Tristan Felix est poétesse, dessinatrice, photographe, marionnettiste (« Le Petit Théâtre des Pendus »). Elle est aussi « conteuse chamanique et clown trash et poétique ». Toutes ses activités ou ses qualités se retrouvent dans ses Aphonismes bien différents de simples aphorismes. La poétesse n’est pas de celles qui estiment encercler le monde au nom d’une simple sentence. Elle est trop intelligente pour cela. Pour séduire l’indicible et percer le visible, à la « Langue Ecarlate » elle préfère un certain « crachat ». Il n’a rien de répugnant mais sa projection fracasse les serments politiques. L’artiste les démolit avant qu’on ne meure de n’avoir pas su en rire.
Pour décoder le monde, elle sait qu’un néo-réaliste ne suffit pas.

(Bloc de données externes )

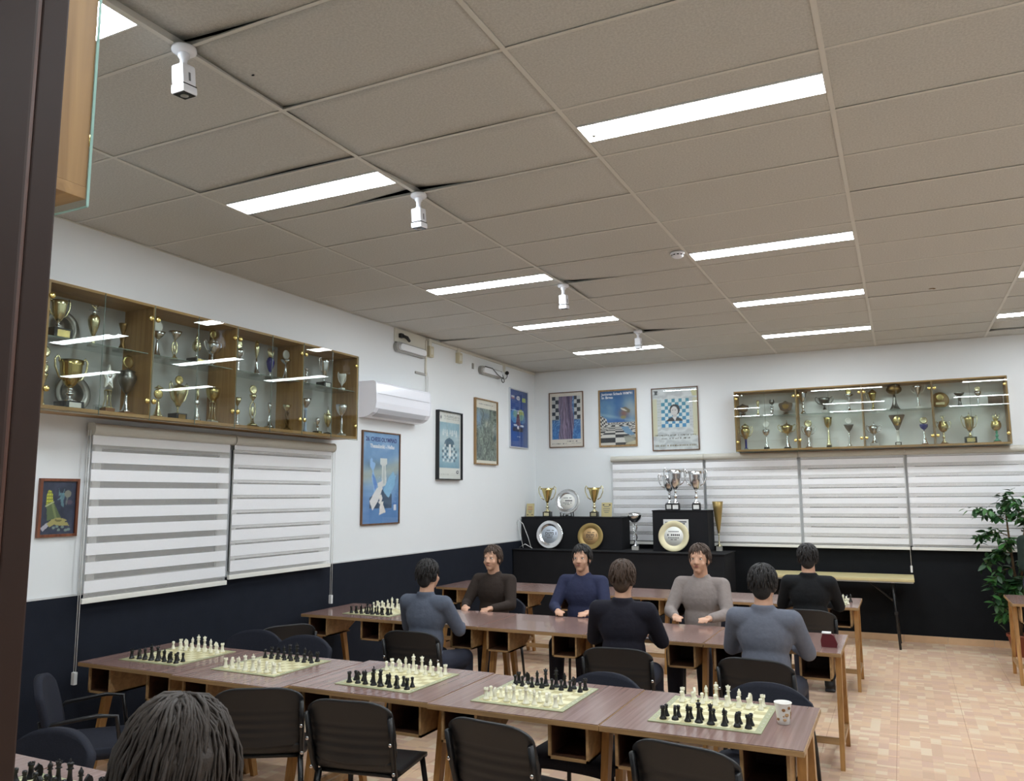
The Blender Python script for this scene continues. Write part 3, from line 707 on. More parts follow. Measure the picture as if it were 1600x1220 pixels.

Sauf à le transformer comme elle le fait en des résurrections poétiques ponctuées chaque fois d’un dessin qui « ajoute une couche » au propos que l’iconoclaste proclame au sein de ses mises en abyme, en déséquilibre et en finesse imprévue voire presque improbable.
Une fois de plus, la poétesse offre ses débords et ses « Farces du Squelette ». Episodes et historiettes sont métamorphosés moins par jeu que par complexité. Viennent s’inscrire un élément de fiction, une image. Cette insertion vise à la fois faire du lieu un espace plastique et à travailler la mémoire, la perturber, et exacerber la symbolique attendue là où une femme est tuée par son mari, où Beckett « jouit » de Joyce. Néanmoins, dans tous les cas l’intime et la facétie sont remplacés par la fable.
Tristan Félix est une des rares créatrices capables de sérieux dans le « fun », et d’humour dans le tragique. Elle montre le monde à l’aune d’une sagesse particulière au sein de théâtres d’ombre. En des comédies où seuls les hommes qu’on dit grands ne sont que des marionnettes.
Cinglante, l’auteure donne avec Aphonismes un corpus corrosif poétique et puissant. Espérons le voir publier à une plus grande échelle. Un tirage de 350 exemplaires n’y suffit pas. Il faut connaître cette langue qui modifie l’Histoire des êtres. Elle fait le tour du monde sans en trouver la clé : mais l’œuvre suit son cours. Les marionnettes cognent sur chaque marche d’un escalier qui s’enfonce sous la ville là où sans doute, Virgile, il y a deux mille ans, situait les Enfer.
jean-paul gavard-perret
Tristan Félix, Aphonismes (textes et dessins), Editions Venus d’Ailleurs, 2017.